Actually, what compression method to use is one of the hot topics of the ietf workgroup currently working on HTTP/2, and Google is a major contributor to those talks. There is no reason for HTTP/2 to use the same algorithms as HTTP/1, and the use-cases presented in the sopfli paper are definitely the same as HTTP/2.

Google releases a better compression algorithm

Posted Mar 1, 2013 15:19 UTC (Fri) by jengelh (subscriber, #33263) [Link]
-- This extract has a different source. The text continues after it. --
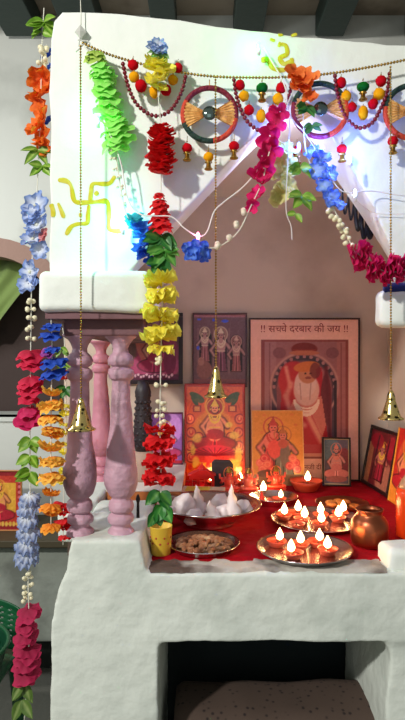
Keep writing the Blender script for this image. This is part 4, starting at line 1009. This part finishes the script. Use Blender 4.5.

>here is no reason for HTTP/2 to use the same algorithms as HTTP/1

Indeed, and therefore, HTTP/2 could just as well use xz. (Or any other established LZMA-ish compressor, but picking xz would follow suit with gzip, which was also used for files and tarballs.)

That, and LZO for the ones who like a trade-off into speed over ratio.

Google releases a better compression algorithm

Posted Mar 2, 2013 7:55 UTC (Sat) by epa (subscriber, #39769) [Link]

Google has a replacement for LZO: http://code.google.com/p/snappy/

Google releases a better compression algorithm

Posted Mar 3, 2013 2:08 UTC (Sun) by scientes (guest, #83068) [Link]

xz is officially lzma2, as used the same liblzma as the original legacy lzma1. Basically people used lzma before it was ready, so they renamed the final version to avoid confusion over the incompatibility. lzma is now a symlink to xz.

both lzo and xz are very useful, but for differn't things, lzo is most useful when only using the compressed data once, and xz when it is write-once read-many, so you can afford the high compression times and memory requirements.